[Dataset excerpts]
◇ ◇ ◇

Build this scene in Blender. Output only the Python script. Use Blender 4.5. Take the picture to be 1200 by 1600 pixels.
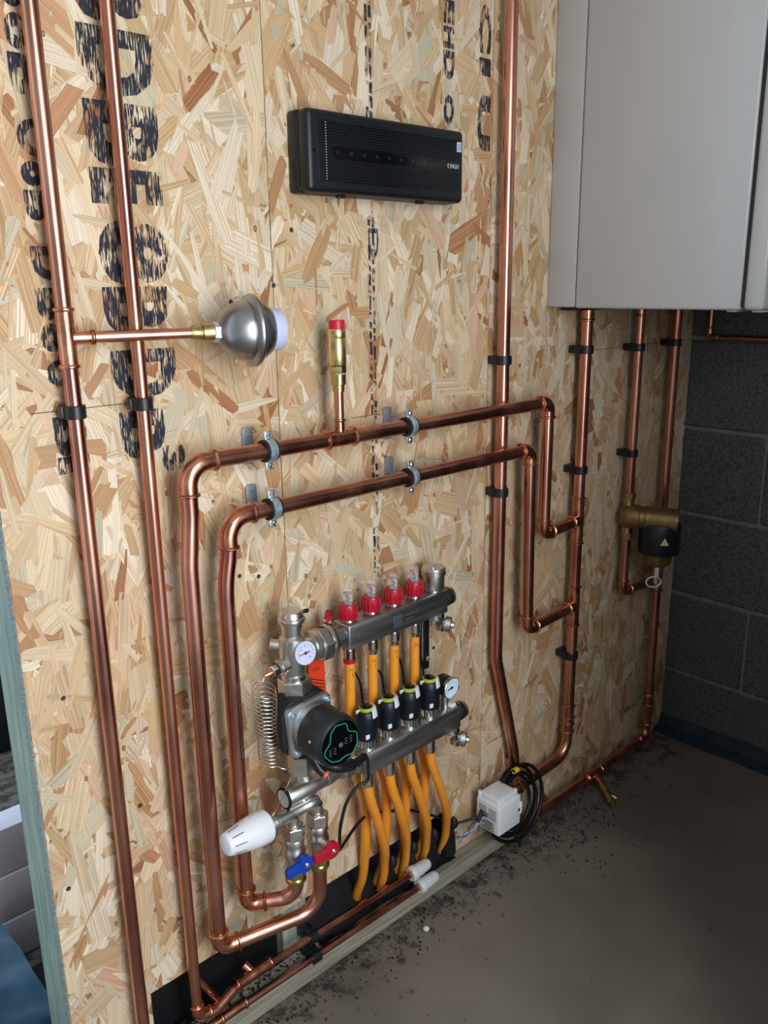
import bpy, bmesh, math, random
from mathutils import Vector, Matrix
random.seed(7)
for o in list(bpy.data.objects): bpy.data.objects.remove(o)
S = bpy.context.scene
COL = S.collection
V = Vector
# ------------------------------------------------------------------ camera
cam = bpy.data.cameras.new('camera'); co = bpy.data.objects.new('camera', cam); COL.objects.link(co)
yaw, pit, rol, FPX = 0.74690742, 0.26627069, -0.01429018, 1307.2751
fw = V((math.sin(yaw)*math.cos(pit), math.cos(yaw)*math.cos(pit), -math.sin(pit)))
rt = V((math.cos(yaw), -math.sin(yaw), 0)); up = rt.cross(fw)
r2 = rt*math.cos(rol)+up*math.sin(rol); u2 = -rt*math.sin(rol)+up*math.cos(rol)
M = Matrix((r2, u2, -fw)).transposed().to_4x4(); M.translation = V((0, -1.2, 1.41))
co.matrix_world = M
cam.sensor_fit = 'VERTICAL'; cam.sensor_height = 24.0; cam.lens = FPX*24.0/1600; cam.clip_start = .02
S.camera = co
# ------------------------------------------------------------------ world, lights, exposure
w = bpy.data.worlds.new('sky'); S.world = w; w.use_nodes = True
bg = w.node_tree.nodes['Background']; bg.inputs[0].default_value = (.58, .80, 1.0, 1); bg.inputs[1].default_value = 1.9
def area(name, loc, target, sx, sy, power, col):
    l = bpy.data.lights.new(name, 'AREA'); l.shape = 'RECTANGLE'; l.size = sx; l.size_y = sy; l.energy = power; l.color = col
    o = bpy.data.objects.new(name, l); COL.objects.link(o); o.location = loc
    o.rotation_euler = (V(target)-V(loc)).to_track_quat('-Z', 'Y').to_euler(); return o
area('doorway_daylight', (.42, -1.76, 1.42), (.05, 0, 1.15), .62, 1.40, 32, (.97, .975, 1.0))
S.view_settings.view_transform = 'Standard'; S.view_settings.look = 'None'
S.view_settings.exposure = -0.10; S.view_settings.gamma = 1; S.view_settings.use_curve_mapping = False

# ------------------------------------------------------------------ materials
def lin(h):
    if isinstance(h, str):
        h = h.lstrip('#'); c = [int(h[i:i+2], 16)/255 for i in (0, 2, 4)]
        return tuple(((x+.055)/1.055)**2.4 if x > .04045 else x/12.92 for x in c)
    return h
MAT = {}
def pm(name, col, rough=.5, metal=0, var=.0, scale=30, bump=0, bscale=200, rvar=0, stretch=(1, 1, 1), col2=None, coat=0, trans=0, spec=.5):
    m = bpy.data.materials.new(name); m.use_nodes = True; nt = m.node_tree; b = nt.nodes['Principled BSDF']
    c = lin(col); b.inputs['Base Color'].default_value = (*c, 1); b.inputs['Roughness'].default_value = rough; b.inputs['Metallic'].default_value = metal
    b.inputs['Coat Weight'].default_value = coat; b.inputs['Transmission Weight'].default_value = trans; b.inputs['Specular IOR Level'].default_value = spec
    N = nt.nodes.new; L = nt.links.new
    g = N('ShaderNodeNewGeometry'); mp = N('ShaderNodeMapping'); mp.inputs['Scale'].default_value = stretch; L(g.outputs['Position'], mp.inputs[0])
    n = N('ShaderNodeTexNoise'); n.inputs['Scale'].default_value = scale; n.inputs['Detail'].default_value = 5; L(mp.outputs[0], n.inputs[0])
    if var or col2:
        mx = N('ShaderNodeMix'); mx.data_type = 'RGBA'
        d = lin(col2) if col2 else tuple(x*(1-var) for x in c); e = c if col2 else tuple(min(1, x*(1+var*.6)) for x in c)
        rp = N('ShaderNodeMapRange'); rp.inputs[1].default_value = .35; rp.inputs[2].default_value = .65; L(n.outputs[0], rp.inputs[0])
        L(rp.outputs[0], mx.inputs[0]); mx.inputs[6].default_value = (*d, 1); mx.inputs[7].default_value = (*e, 1); L(mx.outputs[2], b.inputs['Base Color'])
    if rvar:
        rr = N('ShaderNodeMapRange'); rr.inputs[1].default_value = .3; rr.inputs[2].default_value = .7
        rr.inputs[3].default_value = rough-rvar; rr.inputs[4].default_value = rough+rvar; L(n.outputs[0], rr.inputs[0]); L(rr.outputs[0], b.inputs['Roughness'])
    if bump:
        n2 = N('ShaderNodeTexNoise'); n2.inputs['Scale'].default_value = bscale; n2.inputs['Detail'].default_value = 4; L(mp.outputs[0], n2.inputs[0])
        bp = N('ShaderNodeBump'); bp.inputs['Strength'].default_value = bump; bp.inputs['Distance'].default_value = .001; L(n2.outputs[0], bp.inputs['Height']); L(bp.outputs[0], b.inputs['Normal'])
    MAT[name] = m; return m
pm('copper', '#DE9E86', .25, 1, scale=14, rvar=.08, col2='#B9796A', stretch=(1, 1, .35))
pm('copper_fit', '#E6A082', .24, 1, scale=40, rvar=.07, col2='#BC7A60')
pm('copper_dull', '#9A7265', .38, 1, var=.25, scale=60)
pm('brass', '#C2AC72', .30, 1, var=.12, scale=50, rvar=.08)
pm('brass_bright', '#E3CE92', .34, 1, var=.06, scale=50)
pm('bronze', '#8A7048', .42, .75, var=.15, scale=60)
pm('steel', '#A9A8A6', .42, 1, var=.12, scale=18, rvar=.08, stretch=(.3, 3, 3))
pm('nickel', '#D6D3CC', .33, 1, var=.07, scale=60, rvar=.06)
pm('chrome', '#E2E2E0', .18, 1)
pm('zinc', '#CCD8DE', .36, .8, col2='#AFC2CC', scale=120, rvar=.08)
pm('galv', '#95A0AB', .48, .55, var=.15, scale=80)
pm('vessel_steel', '#A3A2A2', .33, 1, var=.08, scale=25, rvar=.05)
pm('dark_steel', '#55534F', .5, .7)
pm('alu', '#BFC2C6', .42, 1, var=.06, scale=200)
pm('black_plastic', '#15171A', .38, 0, bump=.1, bscale=900)
pm('hub_plastic', '#0B0F16', .42, 0, bump=.12, bscale=1500)
pm('hub_dark', '#05070B', .30)
pm('motor_plastic', '#1B1C1E', .45, bump=.2, bscale=1200)
pm('gloss_black', '#020405', .22)
pm('rubber', '#0E0F11', .6, bump=.2, bscale=500)
pm('navy', '#0A1420', .42)
pm('white_plastic', '#E4E6E8', .32, var=.02)
pm('milky', '#C3C8E2', .35)
pm('white_fit', '#D5D6D4', .35)
pm('paper', '#E8E8EA', .6)
pm('sticker_blue', '#8FA3C8', .4)
pm('red_plastic', '#B3122A', .34)
pm('red_cap', '#C41A38', .38)
pm('blue_plastic', '#0B3FA8', .30)
pm('green', '#A9BE3E', .4)
pm('teal', '#0E8C7C', .4)
pm('grey_print', '#7E8790', .5)
pm('dim_print', '#3C424A', .5)
pm('white_print', '#D8DCE0', .5)
pm('dark_print', '#1A1512', .6)
pm('orange_plug', '#E0662A', .4)
pm('orange_tag', '#E0401C', .5)
pm('yellow', '#E6CF1A', .5)
pm('orange_tube', '#F29A2E', .36, var=.05, scale=20)
pm('cable', '#0B0B0C', .42)
pm('wire_blue', '#4A7FA8', .45); pm('wire_brown', '#6B3A2A', .45)
def clear_mat():
    m = pm('clear', '#E8EAEA', .08); nt = m.node_tree; t = nt.nodes.new('ShaderNodeBsdfTransparent'); x = nt.nodes.new('ShaderNodeMixShader'); x.inputs[0].default_value = .26
    nt.links.new(t.outputs[0], x.inputs[1]); nt.links.new(nt.nodes['Principled BSDF'].outputs[0], x.inputs[2]); nt.links.new(x.outputs[0], nt.nodes['Material Output'].inputs[0])
clear_mat()
pm('dial_face', '#C9CCEC', .45); pm('dial_white', '#D6E4F0', .4)
pm('boiler', '#B6B4B2', .30, var=.02, scale=3, coat=.15)
pm('boiler_gap', '#15171A', .6)
pm('silver_grey', '#BDBCBA', .4)
pm('ink_blue', '#2A2C44', .8)
pm('membrane', '#0C0E12', .5, bump=.5, bscale=40)
pm('membrane_blue', '#3A6078', .30, col2='#1E3444', scale=9, bump=.6, bscale=14)
pm('dpc_blue', '#22384A', .6, col2='#1A2833', scale=20)
pm('cardboard', '#DDD2D8', .8, var=.1, scale=8, bump=.2, bscale=200)
pm('timber', '#A9AF9C', .75, col2='#7E8A80', scale=16, bump=.35, bscale=60, stretch=(8, 8, .5))
pm('timber_x', '#A39C88', .75, col2='#7E7A6A', scale=16, bump=.35, bscale=60, stretch=(.5, 8, 8))
pm('osb_core', '#B98F58', .8, col2='#8A6236', scale=60, bump=.5, bscale=150)
pm('osb_edge', '#A8ACA4', .9, col2='#77776F', scale=300, bump=.8, bscale=500)
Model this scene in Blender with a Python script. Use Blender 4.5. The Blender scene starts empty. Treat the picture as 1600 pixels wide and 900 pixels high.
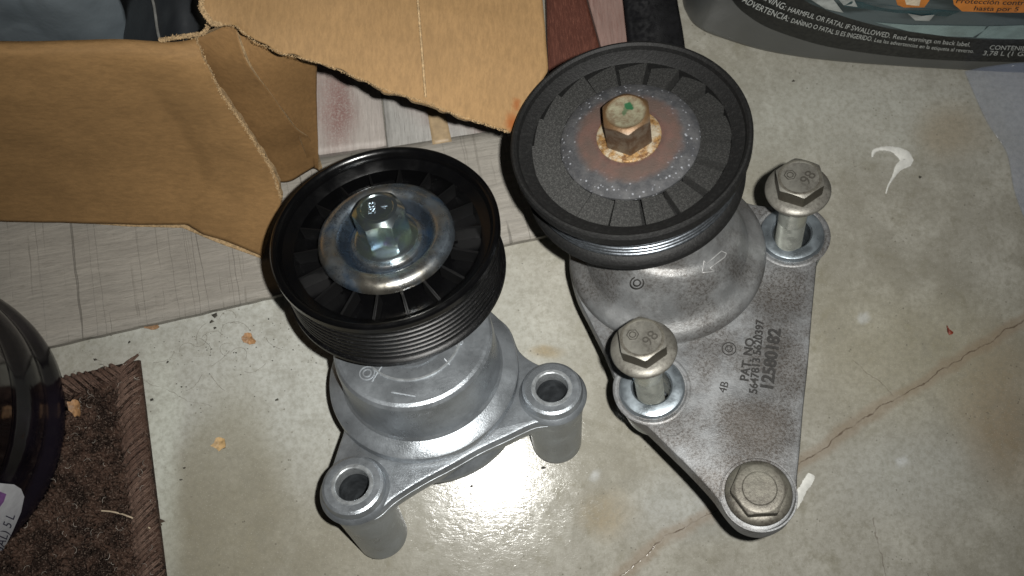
import bpy, bmesh, math, random
from mathutils import Vector, Matrix, noise
random.seed(11)
R_ = math.radians
scene = bpy.context.scene
COL = scene.collection

# ------------------------------------------------------------------ camera, world, flash
FPX = 1350.0                      # focal length in pixels of the 1600 px wide photograph
CAM_H = 0.372                     # camera height over the concrete, metres
def _d(px, py):
    return Vector((px-800, 450-py, -FPX)).normalized()
NZ = -_d(740, 745)                # floor normal in camera axes
XZ = (Vector((1, 0, 0))-NZ*NZ.x).normalized()
YZ = NZ.cross(XZ)
C2W = Matrix((XZ, YZ, NZ))        # camera axes -> world axes
cam_d = bpy.data.cameras.new('camera'); cam = bpy.data.objects.new('camera', cam_d); COL.objects.link(cam)
cam_d.sensor_width = 36; cam_d.lens = FPX/1600*36; cam_d.clip_start = .005; cam_d.clip_end = 50
cam_d.dof.use_dof = True; cam_d.dof.focus_distance = .325; cam_d.dof.aperture_fstop = 17
cam.matrix_world = Matrix.Translation((0, 0, CAM_H)) @ C2W.to_4x4()
scene.camera = cam
w = bpy.data.worlds.new('World'); scene.world = w; w.use_nodes = True
bg = w.node_tree.nodes['Background']; bg.inputs[0].default_value = (.80, .92, 1, 1); bg.inputs[1].default_value = .008
fl_d = bpy.data.lights.new('flash_lamp', 'AREA'); fl_d.shape = 'DISK'; fl_d.size = .005; fl_d.spread = R_(122); fl_d.energy = .88
fl_d.color = (1, .985, .94)
fl = bpy.data.objects.new('flash_lamp', fl_d); COL.objects.link(fl)
fl.matrix_world = Matrix.Translation(Vector((0, 0, CAM_H)) + C2W @ Vector((.016, .006, .0))) @ C2W.to_4x4()
scene.view_settings.view_transform = 'Standard'; scene.view_settings.look = 'None'
scene.view_settings.exposure = 0; scene.view_settings.gamma = 1
scene.render.engine = 'CYCLES'

def P(px, py, h=0.0):
    """point at height h on the line of sight of a photo pixel"""
    r = C2W @ (Vector((px-800, 450-py, -FPX))/FPX)
    return Vector((0, 0, CAM_H)) + r*((h-CAM_H)/r.z)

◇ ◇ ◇

Which lines contain the word "Python"? Copy each of them.

[Result of the task]
Build this scene in Blender. Output only the Python script. Use Blender 4.5. Take the picture to be 1200 by 1600 pixels.
Model this scene in Blender with a Python script. Use Blender 4.5. The Blender scene starts empty. Treat the picture as 1600 pixels wide and 900 pixels high.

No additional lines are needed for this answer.